Tomlin agrees. “We can never be sure that a decipherment is fully accurate, although if it makes sense internally and fits what we know from other sources, that gives confidence,” he says. He remembers once deciphering a lead tablet from Bath that had been read many years before as a Christian letter warning a woman against the arrival of a heretic preacher in that city. The tablet was since lost, but a photograph was still available, and Tomlin was able to read it the other way up as a curse against theft.
“This was easier for me than for the original student of it, since I knew Roman handwriting better than he did, and many such lead tablets from Bath had been discovered since, so I knew what to expect,” says Tomlin. “But this too points a warning: it is said that archaeologists who set out to find something – end up by finding it.”
Some cases of misinterpretation are spectacular, adds Blänsdorf.

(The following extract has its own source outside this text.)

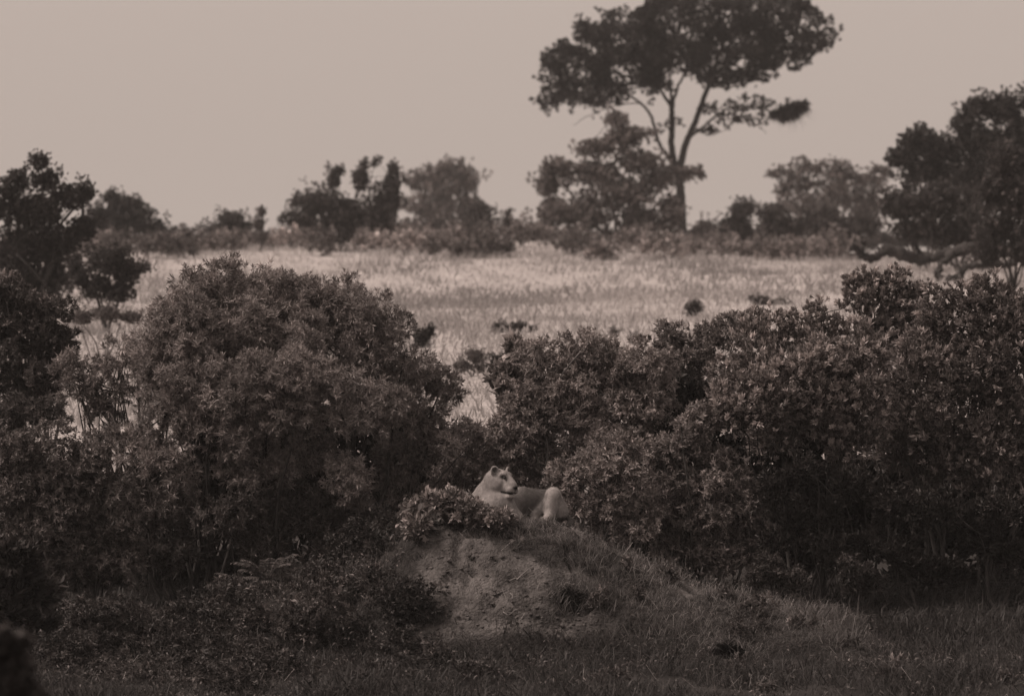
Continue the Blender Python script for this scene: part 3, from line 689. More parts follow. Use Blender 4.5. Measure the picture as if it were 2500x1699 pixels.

The first decryption of a lead tablet found at Gellep on the border of the Rhine contained a fatal error caused by the special form of only one letter, the E in late cursive writing. The text seemed to mean an invocation of a demon to escort a group of Roman legionaries tormented by a cruel officer from the border of the Rhine back to their home on the Nile. But the text suffered from several unusual words, names and phrases. “Then I found it meant a curse of some private persons who should be scorned by the gods because of some crime and that nothing else (nilum!) could be added to the curse,” he says. “So every word had its place and its usual meaning.”